#### Exercise
Each entry should be quoted word for word, including every mark of punctuation.

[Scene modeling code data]
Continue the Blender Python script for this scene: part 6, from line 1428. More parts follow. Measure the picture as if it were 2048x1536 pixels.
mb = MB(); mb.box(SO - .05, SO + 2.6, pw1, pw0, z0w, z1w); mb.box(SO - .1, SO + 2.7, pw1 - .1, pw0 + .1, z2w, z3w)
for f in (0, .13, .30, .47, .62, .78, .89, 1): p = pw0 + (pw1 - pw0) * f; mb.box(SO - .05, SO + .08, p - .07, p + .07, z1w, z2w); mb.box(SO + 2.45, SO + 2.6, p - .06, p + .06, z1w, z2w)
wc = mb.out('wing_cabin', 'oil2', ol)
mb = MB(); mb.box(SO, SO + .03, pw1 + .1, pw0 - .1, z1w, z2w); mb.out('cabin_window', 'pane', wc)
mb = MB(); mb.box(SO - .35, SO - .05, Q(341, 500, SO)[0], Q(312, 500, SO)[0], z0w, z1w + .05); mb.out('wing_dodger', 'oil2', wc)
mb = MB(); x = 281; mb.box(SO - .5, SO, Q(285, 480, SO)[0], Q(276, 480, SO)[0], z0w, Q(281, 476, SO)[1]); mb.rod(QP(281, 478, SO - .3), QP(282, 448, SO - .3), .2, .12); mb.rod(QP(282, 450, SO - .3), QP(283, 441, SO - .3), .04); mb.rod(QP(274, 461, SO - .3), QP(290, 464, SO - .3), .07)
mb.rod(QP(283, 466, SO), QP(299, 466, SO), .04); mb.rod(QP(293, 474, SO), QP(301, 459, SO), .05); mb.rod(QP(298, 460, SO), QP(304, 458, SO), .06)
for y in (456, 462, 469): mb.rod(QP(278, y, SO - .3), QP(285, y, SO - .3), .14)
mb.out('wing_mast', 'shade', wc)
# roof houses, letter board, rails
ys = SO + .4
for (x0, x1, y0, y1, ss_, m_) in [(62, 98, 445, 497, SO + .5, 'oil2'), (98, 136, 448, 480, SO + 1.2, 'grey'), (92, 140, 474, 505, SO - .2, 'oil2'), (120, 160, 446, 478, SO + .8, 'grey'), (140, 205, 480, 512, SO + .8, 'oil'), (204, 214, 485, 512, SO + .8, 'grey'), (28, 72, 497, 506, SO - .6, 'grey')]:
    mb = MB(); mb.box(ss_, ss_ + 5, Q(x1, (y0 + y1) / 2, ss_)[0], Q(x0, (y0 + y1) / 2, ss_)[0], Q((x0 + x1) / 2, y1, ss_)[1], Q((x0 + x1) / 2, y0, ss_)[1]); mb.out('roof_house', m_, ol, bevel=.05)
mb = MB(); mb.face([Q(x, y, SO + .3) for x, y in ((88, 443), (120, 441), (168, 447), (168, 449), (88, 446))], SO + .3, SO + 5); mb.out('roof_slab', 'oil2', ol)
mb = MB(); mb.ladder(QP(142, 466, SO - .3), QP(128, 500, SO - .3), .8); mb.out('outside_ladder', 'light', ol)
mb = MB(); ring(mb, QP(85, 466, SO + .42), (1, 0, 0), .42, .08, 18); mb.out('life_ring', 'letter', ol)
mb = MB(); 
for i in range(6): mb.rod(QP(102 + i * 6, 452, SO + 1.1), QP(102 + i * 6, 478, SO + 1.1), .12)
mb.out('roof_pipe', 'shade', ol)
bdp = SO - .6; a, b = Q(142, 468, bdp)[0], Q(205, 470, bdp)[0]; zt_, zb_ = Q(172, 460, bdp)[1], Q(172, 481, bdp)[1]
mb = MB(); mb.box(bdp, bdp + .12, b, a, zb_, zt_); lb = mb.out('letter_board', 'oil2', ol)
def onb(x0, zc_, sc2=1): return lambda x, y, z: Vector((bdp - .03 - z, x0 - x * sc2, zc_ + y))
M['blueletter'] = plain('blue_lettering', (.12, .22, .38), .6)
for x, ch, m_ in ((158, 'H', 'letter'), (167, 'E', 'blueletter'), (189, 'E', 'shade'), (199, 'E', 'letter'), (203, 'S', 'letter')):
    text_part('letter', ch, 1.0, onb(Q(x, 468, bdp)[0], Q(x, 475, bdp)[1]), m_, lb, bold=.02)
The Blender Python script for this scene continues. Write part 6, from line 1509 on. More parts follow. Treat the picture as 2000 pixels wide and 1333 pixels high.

#### Result of the exercise
Continue the Blender Python script for this scene: part 6, from line 1428. More parts follow. Measure the picture as if it were 2048x1536 pixels.
mb = MB(); mb.box(SO - .05, SO + 2.6, pw1, pw0, z0w, z1w); mb.box(SO - .1, SO + 2.7, pw1 - .1, pw0 + .1, z2w, z3w)
for f in (0, .13, .30, .47, .62, .78, .89, 1): p = pw0 + (pw1 - pw0) * f; mb.box(SO - .05, SO + .08, p - .07, p + .07, z1w, z2w); mb.box(SO + 2.45, SO + 2.6, p - .06, p + .06, z1w, z2w)
wc = mb.out('wing_cabin', 'oil2', ol)
mb = MB(); mb.box(SO, SO + .03, pw1 + .1, pw0 - .1, z1w, z2w); mb.out('cabin_window', 'pane', wc)
mb = MB(); mb.box(SO - .35, SO - .05, Q(341, 500, SO)[0], Q(312, 500, SO)[0], z0w, z1w + .05); mb.out('wing_dodger', 'oil2', wc)
mb = MB(); x = 281; mb.box(SO - .5, SO, Q(285, 480, SO)[0], Q(276, 480, SO)[0], z0w, Q(281, 476, SO)[1]); mb.rod(QP(281, 478, SO - .3), QP(282, 448, SO - .3), .2, .12); mb.rod(QP(282, 450, SO - .3), QP(283, 441, SO - .3), .04); mb.rod(QP(274, 461, SO - .3), QP(290, 464, SO - .3), .07)
mb.rod(QP(283, 466, SO), QP(299, 466, SO), .04); mb.rod(QP(293, 474, SO), QP(301, 459, SO), .05); mb.rod(QP(298, 460, SO), QP(304, 458, SO), .06)
for y in (456, 462, 469): mb.rod(QP(278, y, SO - .3), QP(285, y, SO - .3), .14)
mb.out('wing_mast', 'shade', wc)
# roof houses, letter board, rails
ys = SO + .4
for (x0, x1, y0, y1, ss_, m_) in [(62, 98, 445, 497, SO + .5, 'oil2'), (98, 136, 448, 480, SO + 1.2, 'grey'), (92, 140, 474, 505, SO - .2, 'oil2'), (120, 160, 446, 478, SO + .8, 'grey'), (140, 205, 480, 512, SO + .8, 'oil'), (204, 214, 485, 512, SO + .8, 'grey'), (28, 72, 497, 506, SO - .6, 'grey')]:
    mb = MB(); mb.box(ss_, ss_ + 5, Q(x1, (y0 + y1) / 2, ss_)[0], Q(x0, (y0 + y1) / 2, ss_)[0], Q((x0 + x1) / 2, y1, ss_)[1], Q((x0 + x1) / 2, y0, ss_)[1]); mb.out('roof_house', m_, ol, bevel=.05)
mb = MB(); mb.face([Q(x, y, SO + .3) for x, y in ((88, 443), (120, 441), (168, 447), (168, 449), (88, 446))], SO + .3, SO + 5); mb.out('roof_slab', 'oil2', ol)
mb = MB(); mb.ladder(QP(142, 466, SO - .3), QP(128, 500, SO - .3), .8); mb.out('outside_ladder', 'light', ol)
mb = MB(); ring(mb, QP(85, 466, SO + .42), (1, 0, 0), .42, .08, 18); mb.out('life_ring', 'letter', ol)
mb = MB(); 
for i in range(6): mb.rod(QP(102 + i * 6, 452, SO + 1.1), QP(102 + i * 6, 478, SO + 1.1), .12)
mb.out('roof_pipe', 'shade', ol)
bdp = SO - .6; a, b = Q(142, 468, bdp)[0], Q(205, 470, bdp)[0]; zt_, zb_ = Q(172, 460, bdp)[1], Q(172, 481, bdp)[1]
mb = MB(); mb.box(bdp, bdp + .12, b, a, zb_, zt_); lb = mb.out('letter_board', 'oil2', ol)
def onb(x0, zc_, sc2=1): return lambda x, y, z: Vector((bdp - .03 - z, x0 - x * sc2, zc_ + y))
M['blueletter'] = plain('blue_lettering', (.12, .22, .38), .6)
for x, ch, m_ in ((158, 'H', 'letter'), (167, 'E', 'blueletter'), (189, 'E', 'shade'), (199, 'E', 'letter'), (203, 'S', 'letter')):
    text_part('letter', ch, 1.0, onb(Q(x, 468, bdp)[0], Q(x, 475, bdp)[1]), m_, lb, bold=.02)
The Blender Python script for this scene continues. Write part 6, from line 1509 on. More parts follow. Treat the picture as 2000 pixels wide and 1333 pixels high.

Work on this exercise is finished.